Like Isbell, your songwriting is so personal, so to the bone. As a singer, your voice is so bold and broad. As an artist, you reach across genres as if none exist—but somehow you have a strong alt-country feel. Are you aware or intent on style? Or how does your gut know when it’s right?
I always feel like it’s right when it’s true, or when it really happened. There may come a time in your life where your feelings change about a person or an event and you don’t want to say or sing the words anymore because you’re embarrassed or even hurt by them. But you do it anyway, because you can’t change reality—in the same way that you can’t change what you were wearing in a photograph in high school. That to me is another characterization of an Americana artist like Jason Isbell.



You have slowly built your career, always focused on the music. Was there ever a moment when you wondered if it would be easier to just follow the obvious trail? Or was there no choice? Either way, how did you find the clarity to trust your path?

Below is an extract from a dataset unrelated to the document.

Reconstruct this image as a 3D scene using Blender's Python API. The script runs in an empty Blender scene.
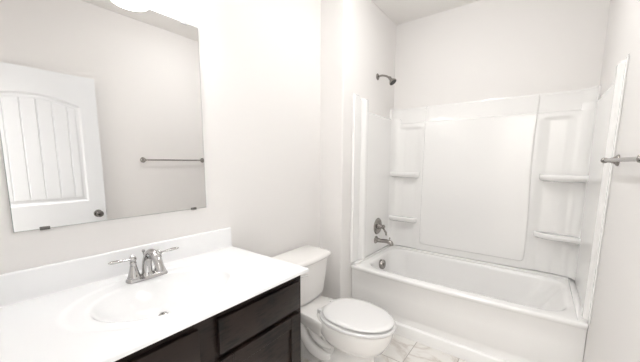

The twins [bandmates Tim and Phil Hanseroth] and I always just wanted to be on the road, we only ever wanted to bring the words to the people. For us, our records have been documents of this desire and these events. In some ways, our career has suffered due to our preoccupation with the road and live music. It’s so hard to maintain every kind of relationship inside of this lifestyle, but for us, it’s the truth. In the end, we believe that that’s the only thing that really matters.